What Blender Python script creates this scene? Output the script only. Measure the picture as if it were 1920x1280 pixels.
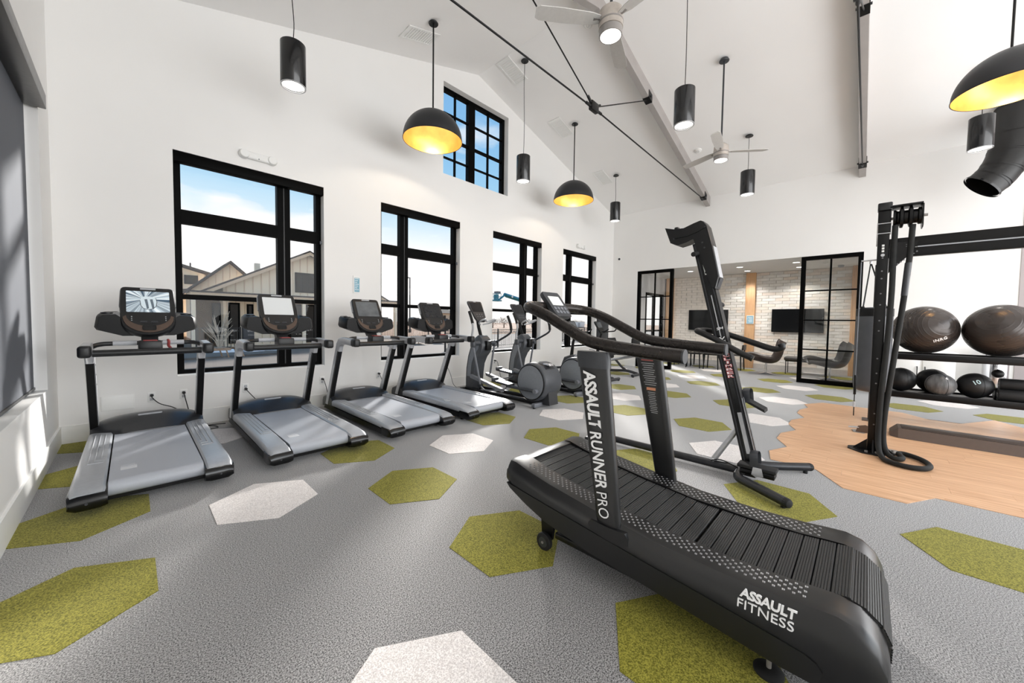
import bpy, bmesh, math, random
from mathutils import Vector, Matrix
for o in list(bpy.data.objects): bpy.data.objects.remove(o, do_unlink=True)
S = bpy.context.scene
COL = S.collection
PI = math.pi

# ------------------------------------------------------------------ camera
CAM_H = 1.37
yaw, pitch, roll = 0.7683, 0.0394, 0.0135
cd = bpy.data.cameras.new('camera'); cam = bpy.data.objects.new('camera', cd); COL.objects.link(cam)
cd.sensor_fit = 'HORIZONTAL'; cd.sensor_width = 36.0
cd.lens = 36.0 * 689.84 / 1920.0
cd.shift_x = (960 - 959.35) / 1920.0
cd.shift_y = (629.29 - 640) / 1920.0
cd.clip_start = 0.02; cd.clip_end = 400
cy_, sy_ = math.cos(yaw), math.sin(yaw)
f_ = Vector((cy_, sy_, 0)); r_ = Vector((sy_, -cy_, 0)); u_ = Vector((0, 0, 1))
f2 = f_ * math.cos(pitch) - u_ * math.sin(pitch); u2 = u_ * math.cos(pitch) + f_ * math.sin(pitch)
r3 = r_ * math.cos(roll) + u2 * math.sin(roll); u3 = u2 * math.cos(roll) - r_ * math.sin(roll)
M = Matrix((r3, u3, -f2)).transposed().to_4x4(); M.translation = (0, 0, CAM_H)
cam.matrix_world = M
S.camera = cam

# ------------------------------------------------------------------ exposure, sky, sun, fill lamps
S.view_settings.view_transform = 'Standard'; S.view_settings.look = 'None'
S.view_settings.gamma = 1; S.view_settings.use_curve_mapping = False
S.view_settings.exposure = -0.38
S.cycles.max_bounces = 8; S.cycles.diffuse_bounces = 5; S.cycles.glossy_bounces = 4
S.cycles.transparent_max_bounces = 12; S.cycles.transmission_bounces = 6
S.cycles.sample_clamp_indirect = 6.0
S.cycles.caustics_reflective = False; S.cycles.caustics_refractive = False
S.cycles.use_denoising = True

def lin(c):
    out = []
    for v in c:
        v /= 255.0
        out.append(v / 12.92 if v <= .04045 else ((v + .055) / 1.055) ** 2.4)
    return tuple(out) + (1.0,)

W = bpy.data.worlds.new('sky'); S.world = W; W.use_nodes = True
nt = W.node_tree; nt.nodes.clear()
def wn(t, **k):
    n = nt.nodes.new(t)
    for a, b in k.items(): setattr(n, a, b)
    return n
tc = wn('ShaderNodeTexCoord'); sep = wn('ShaderNodeSeparateXYZ'); nt.links.new(tc.outputs['Generated'], sep.inputs[0])
rmp = wn('ShaderNodeValToRGB'); nt.links.new(sep.outputs['Z'], rmp.inputs[0])
e = rmp.color_ramp.elements
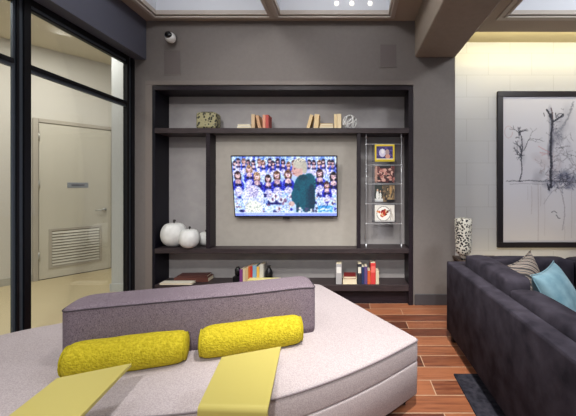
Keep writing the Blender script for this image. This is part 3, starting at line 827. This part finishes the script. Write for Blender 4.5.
# resample the straight stretches a little
dense = []
for i, p in enumerate(loop):
    q = loop[(i + 1) % len(loop)]; n = max(1, int((q - p).length / 0.09))
    for j in range(n): dense.append(p.lerp(q, j / n))
OUT = dense
def rim(r, z, n=4): return [(r - r * sin(pi / 2 * i / n), z - r + r * (1 - cos(pi / 2 * i / n)) if False else z - r * (1 - sin(pi / 2 * i / n))) for i in range(n + 1)]
def topround(r, z, n=4):
    return [(r * (1 - cos(pi / 2 * i / n)), z - r + r * sin(pi / 2 * i / n)) for i in range(n + 1)]
def botround(r, z, n=3):
    return [(r * (1 - cos(pi / 2 * i / n)), z + r - r * sin(pi / 2 * i / n)) for i in range(n, -1, -1)]
sc_ = MB().prism(OUT, botround(0.012, 0.291) + topround(0.02, 0.43)).build('seat_cushion', M['seat'], ot, smooth=True)
MB().prism(OUT, [(0.012, 0.08)] + [(0.004, 0.088)] + topround(0.012, 0.29)).build('base', M['seatside'], ot, smooth=True)
MB().tube([(p.x, p.y, 0) for p in []] or [(OUT[i].x, OUT[i].y, 0.4165) for i in range(len(OUT))], 0.0042, 6, closed=True).build('piping', M['seatpipe'], sc_, smooth=True)
MB().prism(OUT, [(0.09, 0.03), (0.09, 0.0795)]).build('plinth', M['sofaleg'], ot)
for (x, y) in ((0.2, 2.05), (-0.4, 2.9), (-1.8, 2.2), (-1.5, 1.62), (-0.35, 1.6)):
    MB().lathe([(0.03, 0.0), (0.03, 0.0295)], (x, y, 0), 14).build('foot', M['sofaleg'], ot, smooth=True)
# backrest
fr = [Vector(p) for p in ((-1.525, 1.66), (-1.11, 1.785), (-0.63, 1.925), (-0.222, 2.085))]
dirn = (fr[-1] - fr[0]).normalized(); nb = Vector((-dirn.y, dirn.x)) * 0.25
pl = fr + [fr[-1] + nb, fr[2] + nb * 1.02, fr[1] + nb * 1.02, fr[0] + nb]
BO = round_poly(pl, [0.08, 0, 0, 0.04, 0.07, 0, 0, 0.08])
bd = []
for i, p in enumerate(BO):
    q = BO[(i + 1) % len(BO)]; n = max(1, int((q - p).length / 0.06))
    for j in range(n): bd.append(p.lerp(q, j / n))
def droop(v):
    u = (Vector((v.x, v.y)) - fr[0]).dot(dirn); L = (fr[-1] - fr[0]).length
    k = max(0.0, 1 - u / 0.15) ** 2 * 0.012 + max(0.0, 1 - (L - u) / 0.1) ** 2 * 0.012
    v.z -= k * max(0.0, (v.z - 0.431) / 0.3)
m = MB().prism(bd, [(0.004, 0.4305), (0.0, 0.47), (0.0, 0.60)] + topround(0.027, 0.74, 6))
for v in m.v: droop(v)
bkr = m.build('backrest', M['back'], ot, smooth=True)
pi0 = [Vector((p.x, p.y, 0.7255)) for p in bd]
for v in pi0: droop(v)
MB().tube(pi0, 0.0035, 6, closed=True).build('piping', M['piping'], bkr, smooth=True)

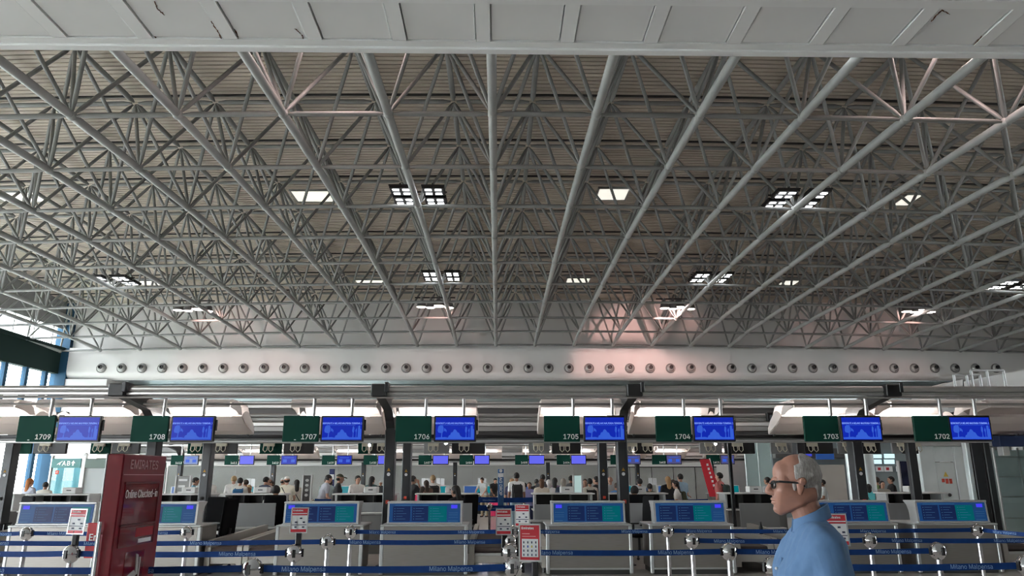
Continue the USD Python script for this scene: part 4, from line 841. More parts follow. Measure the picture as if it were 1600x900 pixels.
for x, y, Y, lab in ((41, 838, 9.9, 'chrome ball-topped post at the far left'), (111, 868, 7.3, 'chrome ball-topped post under the leftmost red notice'), (292, 834, 10.0, 'chrome ball-topped post just right of the red totem'), (395, 888, 6.1, 'large chrome ball-topped post cut by the bottom left of counter 1707'), (460, 865, 7.3, 'chrome ball-topped post under the notice before counter 1707'), (512, 848, 8.5, 'chrome ball-topped post in the middle of counter 1707'), (548, 832, 10.0, 'chrome ball-topped post at the right side of counter 1707'), (803, 832, 10.0, 'farthest chrome ball of the row stacked beside the middle notices'), (797, 847, 8.5, 'second farthest chrome ball of the row beside the middle notices'), (797, 866, 7.3, 'second nearest chrome ball of the row beside the middle notices'), (803, 890, 6.1, 'nearest chrome ball of the row beside the middle notices'), (1043, 831, 10.0, 'slim chrome ball-topped post, left one of three before counter 1704'), (1081, 847, 8.5, 'chrome ball-topped post, centre one of three before counter 1704'), (1139, 864, 7.3, 'chrome ball-topped post, right one of three before counter 1704'), (1208, 888, 6.1, 'large chrome ball-topped post beside the walking man'), (1359, 845, 8.5, 'chrome ball-topped post before counter 1703'), (1465, 863, 7.3, 'chrome ball-topped post at the left of counter 1702'), (1527, 831, 10.0, 'chrome ball-topped post where a belt slants to the right edge'), (1604, 884, 6.1, 'chrome ball-topped post cut by the right edge'), (765, 781, 18.0, 'small distant chrome ball-topped post below the blue banner'), (912, 782, 17.75, 'tiny distant chrome ball-topped post behind counter 1705'), (1093, 782, 17.8, 'tiny distant chrome ball below the woman with the olive backpack'), (819, 781, 18.0, 'small distant chrome ball-topped post right of the blue banner'), (736, 775, 21.0, 'small distant chrome ball-topped post left of the blue banner'), (836, 768, 24.0, 'farthest chrome ball-topped post right of the blue banner'), (372, 775, 20.5, 'tiny distant chrome ball-topped post left of the clerk in grey'), (1030, 775, 21.5, 'tiny distant chrome ball-topped post left of the woman in black'), (488, 775, 21.5, 'tiny distant chrome ball-topped post beside the slim grey totem'), (92, 770, 24.0, 'tiny distant chrome ball-topped post beyond counter 1709')):
    stanchion(x, y, Y, lab)
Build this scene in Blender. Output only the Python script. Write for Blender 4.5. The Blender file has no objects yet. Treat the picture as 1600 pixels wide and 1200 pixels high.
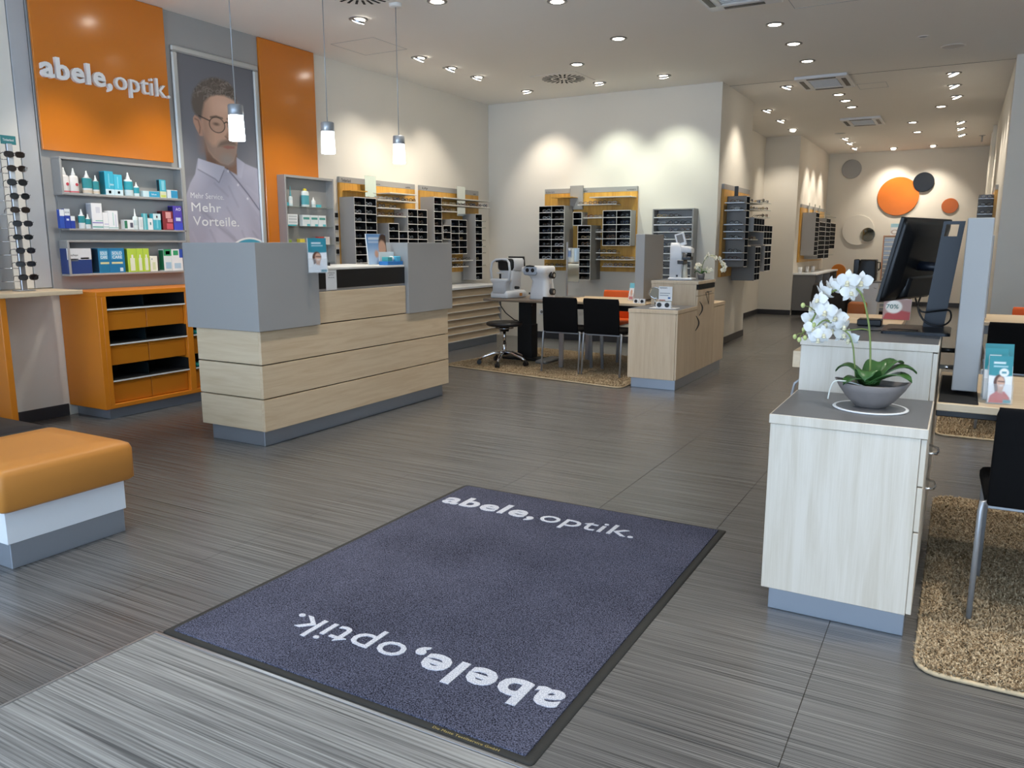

* * * *

## THE EXERCISE
Copy exactly the lines running from the beginning of the listing through the line that has "return tuple(out) + (1.0,)". Drop the pictures.

## RESULT OF THIS EXERCISE
What Blender Python script creates this scene? Output the script only. Measure the picture as if it were 1920x1280 pixels.
import bpy, bmesh, math, random
from mathutils import Vector, Matrix
for o in list(bpy.data.objects): bpy.data.objects.remove(o, do_unlink=True)
S = bpy.context.scene
COL = S.collection
PI = math.pi

# ------------------------------------------------------------------ camera
CAM_H = 1.37
yaw, pitch, roll = 0.7683, 0.0394, 0.0135
cd = bpy.data.cameras.new('camera'); cam = bpy.data.objects.new('camera', cd); COL.objects.link(cam)
cd.sensor_fit = 'HORIZONTAL'; cd.sensor_width = 36.0
cd.lens = 36.0 * 689.84 / 1920.0
cd.shift_x = (960 - 959.35) / 1920.0
cd.shift_y = (629.29 - 640) / 1920.0
cd.clip_start = 0.02; cd.clip_end = 400
cy_, sy_ = math.cos(yaw), math.sin(yaw)
f_ = Vector((cy_, sy_, 0)); r_ = Vector((sy_, -cy_, 0)); u_ = Vector((0, 0, 1))
f2 = f_ * math.cos(pitch) - u_ * math.sin(pitch); u2 = u_ * math.cos(pitch) + f_ * math.sin(pitch)
r3 = r_ * math.cos(roll) + u2 * math.sin(roll); u3 = u2 * math.cos(roll) - r_ * math.sin(roll)
M = Matrix((r3, u3, -f2)).transposed().to_4x4(); M.translation = (0, 0, CAM_H)
cam.matrix_world = M
S.camera = cam

# ------------------------------------------------------------------ exposure, sky, sun, fill lamps
S.view_settings.view_transform = 'Standard'; S.view_settings.look = 'None'
S.view_settings.gamma = 1; S.view_settings.use_curve_mapping = False
S.view_settings.exposure = -0.38
S.cycles.max_bounces = 8; S.cycles.diffuse_bounces = 5; S.cycles.glossy_bounces = 4
S.cycles.transparent_max_bounces = 12; S.cycles.transmission_bounces = 6
S.cycles.sample_clamp_indirect = 6.0
S.cycles.caustics_reflective = False; S.cycles.caustics_refractive = False
S.cycles.use_denoising = True

def lin(c):
    out = []
    for v in c:
        v /= 255.0
        out.append(v / 12.92 if v <= .04045 else ((v + .055) / 1.055) ** 2.4)
    return tuple(out) + (1.0,)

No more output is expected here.